By the end of next month Heaton-Harris may have a huge crisis to manage. If there is no functioning government formed by then we should have an election, which on current polling would be unlikely to resolve the deadlock, and with government functions stalled at a time of deep crisis a further dilemma presents itself: what to do next.

Direct rule was an option in the past. But we’re now in different times. The recent convention was for the British government of whatever party to avoid overt party-political alignment in Northern Ireland. That was shattered by the Conservatives’ Confidence and Supply agreement with the DUP and has been entrenched further by growing divisions over Brexit itself.

In that context it is most unlikely that nationalist parties would consent to direct rule. Imposing it would be very divisive and extremely high risk, especially given the fact that the position that is evolving over Northern Ireland sits uneasily with the Downing Street Declaration which spoke of Britain having no “selfish strategic or economic interest” in Northern Ireland.

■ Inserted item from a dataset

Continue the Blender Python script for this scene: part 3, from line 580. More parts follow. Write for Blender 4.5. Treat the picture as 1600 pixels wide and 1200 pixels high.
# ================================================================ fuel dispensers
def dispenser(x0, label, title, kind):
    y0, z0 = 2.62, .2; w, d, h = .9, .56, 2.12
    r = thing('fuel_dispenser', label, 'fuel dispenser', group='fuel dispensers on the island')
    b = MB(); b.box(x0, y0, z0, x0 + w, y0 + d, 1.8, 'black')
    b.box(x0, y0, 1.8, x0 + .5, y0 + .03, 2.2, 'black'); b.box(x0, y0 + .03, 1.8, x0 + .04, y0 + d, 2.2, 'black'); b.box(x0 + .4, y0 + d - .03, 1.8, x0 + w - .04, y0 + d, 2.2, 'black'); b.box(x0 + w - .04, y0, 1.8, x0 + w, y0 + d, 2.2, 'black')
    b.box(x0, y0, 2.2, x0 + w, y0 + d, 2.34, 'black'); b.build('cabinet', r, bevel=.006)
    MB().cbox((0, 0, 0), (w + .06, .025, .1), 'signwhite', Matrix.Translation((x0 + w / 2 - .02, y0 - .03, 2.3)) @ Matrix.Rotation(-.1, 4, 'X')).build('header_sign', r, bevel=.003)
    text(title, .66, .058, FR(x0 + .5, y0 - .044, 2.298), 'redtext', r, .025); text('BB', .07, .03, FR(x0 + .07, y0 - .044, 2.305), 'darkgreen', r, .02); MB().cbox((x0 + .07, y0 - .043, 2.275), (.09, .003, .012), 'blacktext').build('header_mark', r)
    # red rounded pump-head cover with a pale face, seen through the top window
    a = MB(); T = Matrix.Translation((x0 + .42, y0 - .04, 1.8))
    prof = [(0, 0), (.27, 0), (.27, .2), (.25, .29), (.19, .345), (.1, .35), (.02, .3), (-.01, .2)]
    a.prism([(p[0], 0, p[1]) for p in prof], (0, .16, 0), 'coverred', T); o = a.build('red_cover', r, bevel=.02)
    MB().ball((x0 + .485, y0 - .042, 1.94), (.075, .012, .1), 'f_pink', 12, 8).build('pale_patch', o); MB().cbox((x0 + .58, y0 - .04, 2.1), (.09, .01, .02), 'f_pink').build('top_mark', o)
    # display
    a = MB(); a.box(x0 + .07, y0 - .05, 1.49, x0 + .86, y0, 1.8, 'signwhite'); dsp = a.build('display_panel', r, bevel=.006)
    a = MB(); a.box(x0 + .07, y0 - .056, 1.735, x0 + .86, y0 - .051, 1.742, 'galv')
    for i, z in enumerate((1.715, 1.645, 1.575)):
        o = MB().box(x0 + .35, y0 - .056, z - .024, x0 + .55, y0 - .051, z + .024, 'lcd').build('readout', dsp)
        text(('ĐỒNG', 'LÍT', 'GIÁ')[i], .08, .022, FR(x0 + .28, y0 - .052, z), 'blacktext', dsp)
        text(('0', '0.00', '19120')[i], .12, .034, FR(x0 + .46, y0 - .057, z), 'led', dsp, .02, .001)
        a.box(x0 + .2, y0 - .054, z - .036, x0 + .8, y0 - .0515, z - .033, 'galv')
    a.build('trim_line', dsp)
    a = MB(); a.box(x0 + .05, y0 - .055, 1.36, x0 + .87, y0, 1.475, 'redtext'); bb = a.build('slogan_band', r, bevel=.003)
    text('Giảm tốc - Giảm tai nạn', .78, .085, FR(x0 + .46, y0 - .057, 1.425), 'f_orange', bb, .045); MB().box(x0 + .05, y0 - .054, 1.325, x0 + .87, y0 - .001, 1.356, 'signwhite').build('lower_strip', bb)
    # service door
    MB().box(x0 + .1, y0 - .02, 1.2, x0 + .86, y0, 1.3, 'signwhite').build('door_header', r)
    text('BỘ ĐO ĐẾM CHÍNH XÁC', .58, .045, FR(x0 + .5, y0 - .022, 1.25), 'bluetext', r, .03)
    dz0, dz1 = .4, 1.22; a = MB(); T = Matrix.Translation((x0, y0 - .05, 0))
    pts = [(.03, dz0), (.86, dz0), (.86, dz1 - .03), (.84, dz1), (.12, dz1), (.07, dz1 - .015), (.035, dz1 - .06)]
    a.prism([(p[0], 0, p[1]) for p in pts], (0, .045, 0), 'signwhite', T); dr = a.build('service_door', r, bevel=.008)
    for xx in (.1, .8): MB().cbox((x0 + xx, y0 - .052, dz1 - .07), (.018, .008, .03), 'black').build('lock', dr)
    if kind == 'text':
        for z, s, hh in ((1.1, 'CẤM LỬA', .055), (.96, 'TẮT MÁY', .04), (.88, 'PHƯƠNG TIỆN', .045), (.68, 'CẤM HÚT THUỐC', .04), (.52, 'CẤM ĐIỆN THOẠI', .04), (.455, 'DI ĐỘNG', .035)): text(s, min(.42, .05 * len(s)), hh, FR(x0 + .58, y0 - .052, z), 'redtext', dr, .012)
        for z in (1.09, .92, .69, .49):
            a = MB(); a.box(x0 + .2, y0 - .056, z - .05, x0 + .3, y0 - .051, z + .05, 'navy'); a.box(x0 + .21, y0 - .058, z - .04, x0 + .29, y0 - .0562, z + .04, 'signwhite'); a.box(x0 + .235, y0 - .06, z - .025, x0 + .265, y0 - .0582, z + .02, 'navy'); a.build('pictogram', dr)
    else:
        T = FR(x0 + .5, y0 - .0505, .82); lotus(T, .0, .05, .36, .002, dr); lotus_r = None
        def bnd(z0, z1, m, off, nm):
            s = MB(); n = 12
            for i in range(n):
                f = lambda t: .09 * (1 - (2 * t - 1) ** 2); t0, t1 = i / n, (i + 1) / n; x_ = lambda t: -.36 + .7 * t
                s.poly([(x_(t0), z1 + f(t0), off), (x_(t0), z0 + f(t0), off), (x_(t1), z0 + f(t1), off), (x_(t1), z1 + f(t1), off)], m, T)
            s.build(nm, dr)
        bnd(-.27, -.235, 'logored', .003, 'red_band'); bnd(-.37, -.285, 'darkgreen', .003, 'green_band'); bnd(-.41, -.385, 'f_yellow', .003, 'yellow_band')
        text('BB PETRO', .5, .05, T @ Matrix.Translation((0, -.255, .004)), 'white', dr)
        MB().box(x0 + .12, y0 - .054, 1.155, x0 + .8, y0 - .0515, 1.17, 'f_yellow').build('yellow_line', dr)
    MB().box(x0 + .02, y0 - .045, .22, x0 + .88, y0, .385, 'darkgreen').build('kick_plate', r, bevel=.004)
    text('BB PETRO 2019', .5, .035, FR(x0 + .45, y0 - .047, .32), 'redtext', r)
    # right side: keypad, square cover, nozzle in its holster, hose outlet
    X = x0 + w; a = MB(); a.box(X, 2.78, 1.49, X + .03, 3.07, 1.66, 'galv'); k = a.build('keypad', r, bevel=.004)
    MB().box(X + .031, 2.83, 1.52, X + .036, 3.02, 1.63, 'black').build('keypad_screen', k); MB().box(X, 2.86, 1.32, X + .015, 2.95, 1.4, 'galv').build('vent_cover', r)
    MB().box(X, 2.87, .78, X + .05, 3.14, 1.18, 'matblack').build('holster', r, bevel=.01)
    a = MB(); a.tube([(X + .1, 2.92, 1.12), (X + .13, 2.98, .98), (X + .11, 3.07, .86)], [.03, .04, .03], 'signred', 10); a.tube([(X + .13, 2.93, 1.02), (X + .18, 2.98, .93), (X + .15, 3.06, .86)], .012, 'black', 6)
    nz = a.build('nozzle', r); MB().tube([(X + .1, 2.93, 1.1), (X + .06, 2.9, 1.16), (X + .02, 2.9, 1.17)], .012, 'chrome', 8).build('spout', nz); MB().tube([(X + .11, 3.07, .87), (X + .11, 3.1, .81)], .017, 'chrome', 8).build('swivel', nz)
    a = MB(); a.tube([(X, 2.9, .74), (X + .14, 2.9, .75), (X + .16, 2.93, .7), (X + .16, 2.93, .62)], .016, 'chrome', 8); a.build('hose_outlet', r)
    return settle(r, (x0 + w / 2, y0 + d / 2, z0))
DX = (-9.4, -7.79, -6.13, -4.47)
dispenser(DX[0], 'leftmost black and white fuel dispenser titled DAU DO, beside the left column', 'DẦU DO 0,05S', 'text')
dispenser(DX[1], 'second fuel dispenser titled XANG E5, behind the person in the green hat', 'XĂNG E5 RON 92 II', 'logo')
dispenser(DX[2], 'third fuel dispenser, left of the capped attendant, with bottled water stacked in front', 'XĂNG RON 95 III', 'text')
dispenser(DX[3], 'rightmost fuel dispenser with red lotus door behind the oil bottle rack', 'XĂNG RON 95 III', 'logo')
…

It will also be at that point that Heaton-Harris will realise that he undermining of the government’s standing as even handed when coupled with the obvious lack of understanding of Northern Ireland and of local sensitivities puts the UK government at a big disadvantage – not just when dealing with the parties in Northern Ireland, but also with the Republic, where senior officials and politicians are much more politically attuned to the history of the island of Ireland.

No wonder so many of his senior colleagues see his new Cabinet post as a poisoned chalice.

We are running out of time for the Executive and Assembly. This is a deep crisis of governance and if there are any solutions they are not at all obvious. The best Heaton-Harris can do is to say as little as possible, to do nothing, and to hope above hope that he is no longer sitting in the chair when the music stops.